2015 ITUC Global Rights Index Rating: 5

Police repression:

Police interfered violently in protests demanding free elections of the Hong Kong Chief Executive. Workers, students and ordinary citizens assembled outside government buildings from 26 September 2014 onwards. On 28 September, the Hong Kong government deployed anti-riot police and fired tear gas at tens of thousands of peaceful demonstrators. Even though, many people were injured protests continued blocking main roads in Hong Kong.


The names of HKCTU officials Lee Cheuk-yan (General Secretary) and Mung Siu-tat (Executive Director) were included on a list of persons who are to be summoned to police stations where they will be arrested. Commissioner of Police Andy Tsang announced that the police would arrest the "key organisers" of the Umbrella Movement within three months. Several other members of the HKCTU were arrested during the clearance of the peaceful assembly in the Admiralty area of Hong Kong.

The ITUC Global Rights Index Ratings:

1 // Irregular violation of rights
Collective labour rights are generally guaranteed. Workers can freely associate and defend their rights collectively with the government and/or companies and can improve their working conditions through collective bargaining. Violations against workers are not absent but do not occur on a regular basis.

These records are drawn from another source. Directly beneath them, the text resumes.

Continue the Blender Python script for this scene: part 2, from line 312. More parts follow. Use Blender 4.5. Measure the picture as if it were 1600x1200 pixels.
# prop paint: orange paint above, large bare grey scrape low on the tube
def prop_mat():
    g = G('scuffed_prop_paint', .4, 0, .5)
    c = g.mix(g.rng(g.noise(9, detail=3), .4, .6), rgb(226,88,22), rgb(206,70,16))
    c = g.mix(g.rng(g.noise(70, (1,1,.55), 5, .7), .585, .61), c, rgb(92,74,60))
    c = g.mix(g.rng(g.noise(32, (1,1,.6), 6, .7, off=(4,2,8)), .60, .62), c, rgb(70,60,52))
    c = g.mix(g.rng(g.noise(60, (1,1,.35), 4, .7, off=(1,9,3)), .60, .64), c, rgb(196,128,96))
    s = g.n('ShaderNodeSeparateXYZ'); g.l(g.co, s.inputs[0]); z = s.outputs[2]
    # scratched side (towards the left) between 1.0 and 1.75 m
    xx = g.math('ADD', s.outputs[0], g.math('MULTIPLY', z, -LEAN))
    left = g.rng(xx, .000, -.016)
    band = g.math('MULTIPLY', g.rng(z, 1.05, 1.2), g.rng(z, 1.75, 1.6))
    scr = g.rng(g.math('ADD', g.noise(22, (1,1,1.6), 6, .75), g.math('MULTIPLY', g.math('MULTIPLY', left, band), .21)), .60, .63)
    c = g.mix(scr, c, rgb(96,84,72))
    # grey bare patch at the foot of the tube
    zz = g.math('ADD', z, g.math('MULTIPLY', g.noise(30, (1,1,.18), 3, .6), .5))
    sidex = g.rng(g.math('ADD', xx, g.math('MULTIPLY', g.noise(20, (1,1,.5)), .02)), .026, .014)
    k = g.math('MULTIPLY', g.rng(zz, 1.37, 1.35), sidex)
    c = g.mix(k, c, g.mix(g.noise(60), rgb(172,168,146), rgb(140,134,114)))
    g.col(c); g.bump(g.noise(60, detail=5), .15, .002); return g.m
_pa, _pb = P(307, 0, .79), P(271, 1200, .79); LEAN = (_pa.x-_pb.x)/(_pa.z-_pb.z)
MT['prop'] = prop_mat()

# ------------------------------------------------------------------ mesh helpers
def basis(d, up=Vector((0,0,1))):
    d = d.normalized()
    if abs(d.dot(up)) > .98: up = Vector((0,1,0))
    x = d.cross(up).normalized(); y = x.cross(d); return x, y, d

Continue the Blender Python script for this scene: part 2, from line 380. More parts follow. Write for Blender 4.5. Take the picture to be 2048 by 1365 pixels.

2 // Repeated violation of rights
Countries with a rating of 2 have slightly weaker collective labour rights than those with the rating 1. Certain rights have come under repeated attacks by governments and/or companies and have undermined the struggle for better working conditions.

3 // Regular violation of rights
Governments and/or companies are regularly interfering in collective labour rights or are failing to fully guarantee important aspects of these rights. There are deficiencies in laws and/or certain practices which make frequent violations possible.

4 // Systematic violation of rights
Workers in countries with the rating 4 have reported systematic violations. The government and/or companies are engaged in serious efforts to crush the collective voice of workers putting fundamental rights under threat.

5 // No guarantee of rights
Countries with the rating of 5 are the worst countries in the world to work in. While the legislation may spell out certain rights workers have effectively no access to these rights and are therefore exposed to autocratic regimes and unfair labour practices.

5+ // No guarantee of rights due to the breakdown of the rule of law
Workers in countries with the rating 5+ have equally limited rights as countries with the rating 5. However, in countries with the rating 5+ this is linked to dysfunctional institutions as a result of internal conflict and/or military occupation. In such cases, the country is assigned the rating of 5+ by default.